QG: What is the most surprising or amazing thing you discovered while researching a book?

Between 1756 when a restrictive divorce law was enacted to 1872, it was not illegal to sell your wife. Conventions grew up around the practice over 100+ years. During the Regency, it was done in the street, at livestock auctions, ads were placed in London papers by gentry, military men, and cits alike offering their wives for sale.

QG:  What comes first, plot or characters?

Oooh, good question. Neither. I start with events, imagining, say, someone selling their wife. Why, where?  Once I have some scenes in mind, even some dialogue, I think about the characters who would create such a scene.  Last comes the plot.

QG: Who was your favorite author as a child?

Andre Norton and Robert Heinlein

 QG:  Pantser or Plotter or hybrid?

Dedicated Pantser. I minimally plot. I love discovering the story right along with the characters. I have tried outlining but found it boring.  Pantsing the story feels ‘fresher.’  Obviously, instead of spending the time outlining etc., I am having to go back to change details and events when the story or characters go off in interesting directions.

QG:  What music do you play when writing

I tend to find a piece that I know the character will like and play that, such as my heroine in Stealing Time, who loved Cold Play’s “Clocks.” For a time-travel romance, there is something ironic there. I more generally play what is called ‘epic music’ by such composers as Two Steps from Hell and James Paget. Both are known for their movie scores.  No words, just dramatic music like that of Game of Thrones or Pirates of the Caribbean.
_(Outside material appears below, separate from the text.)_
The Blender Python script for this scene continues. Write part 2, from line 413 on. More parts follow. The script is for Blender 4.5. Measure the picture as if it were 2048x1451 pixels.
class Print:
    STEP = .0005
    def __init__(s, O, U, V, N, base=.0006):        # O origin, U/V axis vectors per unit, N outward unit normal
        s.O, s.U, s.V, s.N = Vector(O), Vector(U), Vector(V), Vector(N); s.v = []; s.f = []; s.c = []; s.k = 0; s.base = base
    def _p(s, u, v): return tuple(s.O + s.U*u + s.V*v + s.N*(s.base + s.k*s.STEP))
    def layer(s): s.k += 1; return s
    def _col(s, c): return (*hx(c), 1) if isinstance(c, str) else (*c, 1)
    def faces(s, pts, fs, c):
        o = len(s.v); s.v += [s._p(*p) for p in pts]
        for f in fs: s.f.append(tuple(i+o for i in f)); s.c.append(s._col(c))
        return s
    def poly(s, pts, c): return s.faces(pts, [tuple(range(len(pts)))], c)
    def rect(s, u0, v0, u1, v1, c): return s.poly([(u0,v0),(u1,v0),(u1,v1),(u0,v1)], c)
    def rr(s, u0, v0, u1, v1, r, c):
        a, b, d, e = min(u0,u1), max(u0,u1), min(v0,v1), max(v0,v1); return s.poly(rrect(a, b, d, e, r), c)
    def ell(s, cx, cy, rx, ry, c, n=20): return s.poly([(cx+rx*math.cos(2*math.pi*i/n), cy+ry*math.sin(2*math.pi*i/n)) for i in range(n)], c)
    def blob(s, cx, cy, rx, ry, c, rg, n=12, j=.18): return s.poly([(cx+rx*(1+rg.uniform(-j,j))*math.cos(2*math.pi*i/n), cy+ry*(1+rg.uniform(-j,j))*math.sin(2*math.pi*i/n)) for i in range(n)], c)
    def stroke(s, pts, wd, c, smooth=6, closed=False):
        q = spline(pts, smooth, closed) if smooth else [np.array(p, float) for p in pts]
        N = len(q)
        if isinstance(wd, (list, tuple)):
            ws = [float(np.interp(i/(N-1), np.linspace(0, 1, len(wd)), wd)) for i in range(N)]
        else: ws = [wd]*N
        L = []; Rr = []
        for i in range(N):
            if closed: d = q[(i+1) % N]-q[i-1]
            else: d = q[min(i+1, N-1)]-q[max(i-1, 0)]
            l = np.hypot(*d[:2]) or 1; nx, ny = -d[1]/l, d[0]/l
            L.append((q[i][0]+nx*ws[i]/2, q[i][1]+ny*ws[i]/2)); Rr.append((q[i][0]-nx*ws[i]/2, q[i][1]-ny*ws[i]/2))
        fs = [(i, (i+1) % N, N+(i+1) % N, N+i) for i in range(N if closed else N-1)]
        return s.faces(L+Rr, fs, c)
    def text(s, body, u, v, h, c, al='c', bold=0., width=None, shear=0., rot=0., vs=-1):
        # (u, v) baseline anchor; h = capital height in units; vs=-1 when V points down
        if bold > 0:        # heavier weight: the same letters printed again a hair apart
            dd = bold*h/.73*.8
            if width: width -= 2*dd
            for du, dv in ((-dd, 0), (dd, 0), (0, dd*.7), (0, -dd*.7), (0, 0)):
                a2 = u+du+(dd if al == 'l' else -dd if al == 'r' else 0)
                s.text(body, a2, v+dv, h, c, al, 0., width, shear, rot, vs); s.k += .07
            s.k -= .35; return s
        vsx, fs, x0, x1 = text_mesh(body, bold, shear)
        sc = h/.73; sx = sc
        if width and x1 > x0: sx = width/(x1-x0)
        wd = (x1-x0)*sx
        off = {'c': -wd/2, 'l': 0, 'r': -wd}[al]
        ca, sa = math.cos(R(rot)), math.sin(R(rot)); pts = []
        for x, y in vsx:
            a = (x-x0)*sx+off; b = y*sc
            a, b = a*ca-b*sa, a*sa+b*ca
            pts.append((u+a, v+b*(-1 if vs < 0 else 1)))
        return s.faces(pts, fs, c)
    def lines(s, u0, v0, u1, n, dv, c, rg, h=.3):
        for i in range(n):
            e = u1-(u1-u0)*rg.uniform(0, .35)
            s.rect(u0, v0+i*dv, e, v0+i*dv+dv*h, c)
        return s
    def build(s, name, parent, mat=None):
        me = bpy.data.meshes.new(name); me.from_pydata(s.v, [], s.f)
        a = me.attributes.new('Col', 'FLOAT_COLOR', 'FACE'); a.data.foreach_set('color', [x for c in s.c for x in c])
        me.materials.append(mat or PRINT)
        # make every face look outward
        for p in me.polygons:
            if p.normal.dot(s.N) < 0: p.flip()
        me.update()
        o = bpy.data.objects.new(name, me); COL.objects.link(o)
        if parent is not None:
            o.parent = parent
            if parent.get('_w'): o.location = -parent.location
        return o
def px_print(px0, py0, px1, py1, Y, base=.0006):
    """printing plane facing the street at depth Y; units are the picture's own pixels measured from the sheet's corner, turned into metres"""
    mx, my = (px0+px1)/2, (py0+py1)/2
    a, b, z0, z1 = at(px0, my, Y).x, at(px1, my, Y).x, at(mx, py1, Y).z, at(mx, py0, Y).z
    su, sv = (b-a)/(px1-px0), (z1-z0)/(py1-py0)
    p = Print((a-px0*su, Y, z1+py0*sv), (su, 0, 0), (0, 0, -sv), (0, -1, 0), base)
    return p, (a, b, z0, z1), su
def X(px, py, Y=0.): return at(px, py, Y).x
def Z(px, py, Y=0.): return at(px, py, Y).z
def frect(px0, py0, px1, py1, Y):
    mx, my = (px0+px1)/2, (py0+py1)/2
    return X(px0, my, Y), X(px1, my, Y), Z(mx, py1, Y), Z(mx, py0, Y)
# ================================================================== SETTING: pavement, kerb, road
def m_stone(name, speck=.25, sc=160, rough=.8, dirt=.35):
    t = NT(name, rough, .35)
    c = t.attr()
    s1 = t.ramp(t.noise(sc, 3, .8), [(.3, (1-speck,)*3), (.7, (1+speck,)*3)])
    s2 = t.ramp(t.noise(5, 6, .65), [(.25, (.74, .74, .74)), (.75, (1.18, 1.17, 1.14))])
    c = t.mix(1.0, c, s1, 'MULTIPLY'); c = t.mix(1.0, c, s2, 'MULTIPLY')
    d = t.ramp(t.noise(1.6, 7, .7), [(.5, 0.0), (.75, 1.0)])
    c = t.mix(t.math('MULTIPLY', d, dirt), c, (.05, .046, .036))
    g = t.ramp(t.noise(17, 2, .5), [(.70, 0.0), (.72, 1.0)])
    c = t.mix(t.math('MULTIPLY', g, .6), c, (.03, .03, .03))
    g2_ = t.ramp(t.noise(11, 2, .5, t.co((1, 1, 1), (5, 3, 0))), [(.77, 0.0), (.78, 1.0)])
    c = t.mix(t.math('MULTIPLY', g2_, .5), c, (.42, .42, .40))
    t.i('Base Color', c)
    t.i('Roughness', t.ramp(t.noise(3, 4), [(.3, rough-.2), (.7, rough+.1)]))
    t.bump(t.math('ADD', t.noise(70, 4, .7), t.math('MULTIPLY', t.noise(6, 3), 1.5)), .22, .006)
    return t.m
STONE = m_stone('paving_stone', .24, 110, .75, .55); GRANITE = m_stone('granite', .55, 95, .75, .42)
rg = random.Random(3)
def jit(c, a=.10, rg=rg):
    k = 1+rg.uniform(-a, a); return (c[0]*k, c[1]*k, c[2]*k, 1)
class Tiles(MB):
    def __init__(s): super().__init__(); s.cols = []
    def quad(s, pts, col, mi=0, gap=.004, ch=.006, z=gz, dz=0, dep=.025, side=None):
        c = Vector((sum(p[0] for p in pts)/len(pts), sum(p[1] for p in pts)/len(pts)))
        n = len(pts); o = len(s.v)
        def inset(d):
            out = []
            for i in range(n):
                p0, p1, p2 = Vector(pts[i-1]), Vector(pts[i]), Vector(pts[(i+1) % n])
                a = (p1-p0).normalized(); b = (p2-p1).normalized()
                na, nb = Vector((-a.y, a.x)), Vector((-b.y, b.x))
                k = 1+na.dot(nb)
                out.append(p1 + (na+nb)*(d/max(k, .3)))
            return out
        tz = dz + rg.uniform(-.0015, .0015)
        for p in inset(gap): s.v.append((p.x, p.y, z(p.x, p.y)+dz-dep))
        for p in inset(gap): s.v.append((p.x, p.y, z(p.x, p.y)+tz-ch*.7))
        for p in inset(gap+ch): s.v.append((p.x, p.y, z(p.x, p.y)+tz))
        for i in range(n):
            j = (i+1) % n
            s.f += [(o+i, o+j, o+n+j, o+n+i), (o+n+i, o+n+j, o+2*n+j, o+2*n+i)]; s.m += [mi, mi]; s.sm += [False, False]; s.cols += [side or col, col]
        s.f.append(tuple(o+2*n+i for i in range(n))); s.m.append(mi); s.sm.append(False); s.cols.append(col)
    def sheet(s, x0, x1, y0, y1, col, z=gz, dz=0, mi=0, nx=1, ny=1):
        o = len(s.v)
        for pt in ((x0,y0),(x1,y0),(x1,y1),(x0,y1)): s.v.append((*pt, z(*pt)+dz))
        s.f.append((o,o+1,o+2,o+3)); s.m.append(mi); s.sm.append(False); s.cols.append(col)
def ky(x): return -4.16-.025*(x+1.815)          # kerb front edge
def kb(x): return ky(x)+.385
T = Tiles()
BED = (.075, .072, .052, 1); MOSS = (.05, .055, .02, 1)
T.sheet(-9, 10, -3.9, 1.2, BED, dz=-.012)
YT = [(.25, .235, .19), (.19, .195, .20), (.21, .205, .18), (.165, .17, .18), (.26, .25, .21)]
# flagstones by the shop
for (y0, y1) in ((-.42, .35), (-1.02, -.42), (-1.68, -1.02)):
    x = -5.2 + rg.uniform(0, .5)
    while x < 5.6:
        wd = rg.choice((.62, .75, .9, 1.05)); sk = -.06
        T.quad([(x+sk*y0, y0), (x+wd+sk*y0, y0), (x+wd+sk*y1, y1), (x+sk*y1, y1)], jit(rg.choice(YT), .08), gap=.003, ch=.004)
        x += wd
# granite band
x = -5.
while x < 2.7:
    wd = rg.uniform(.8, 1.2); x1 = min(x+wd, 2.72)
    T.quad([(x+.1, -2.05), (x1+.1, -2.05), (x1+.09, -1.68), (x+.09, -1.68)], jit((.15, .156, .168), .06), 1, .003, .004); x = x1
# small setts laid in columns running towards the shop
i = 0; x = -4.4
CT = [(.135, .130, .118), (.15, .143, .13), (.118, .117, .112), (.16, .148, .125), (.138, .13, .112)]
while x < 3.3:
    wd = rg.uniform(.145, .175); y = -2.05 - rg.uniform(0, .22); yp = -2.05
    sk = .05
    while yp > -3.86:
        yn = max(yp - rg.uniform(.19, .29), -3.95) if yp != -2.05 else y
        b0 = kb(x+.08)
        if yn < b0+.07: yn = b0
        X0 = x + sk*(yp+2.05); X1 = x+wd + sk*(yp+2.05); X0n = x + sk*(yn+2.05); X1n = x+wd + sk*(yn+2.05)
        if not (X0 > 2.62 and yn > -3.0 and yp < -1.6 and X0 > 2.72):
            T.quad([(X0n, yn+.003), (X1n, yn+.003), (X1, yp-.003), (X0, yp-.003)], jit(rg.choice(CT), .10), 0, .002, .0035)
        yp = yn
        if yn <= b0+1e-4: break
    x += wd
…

QG: What would surprise people most about you? Generally, I am not that ‘surprising’ a person, so many friends are surprised to discover I competed in the bareback event during a Rodeo in Cimmaron, New Mexico.

Biography

 One day in 1993, after tossing some badly written Romances, Bill began writing because the love of his life, Joy dared him to do better.  It wasn’t that easy. After entering 4o odd writing contests, winning several, a judging editor asked to see his manuscript. His first novel was published in 2020.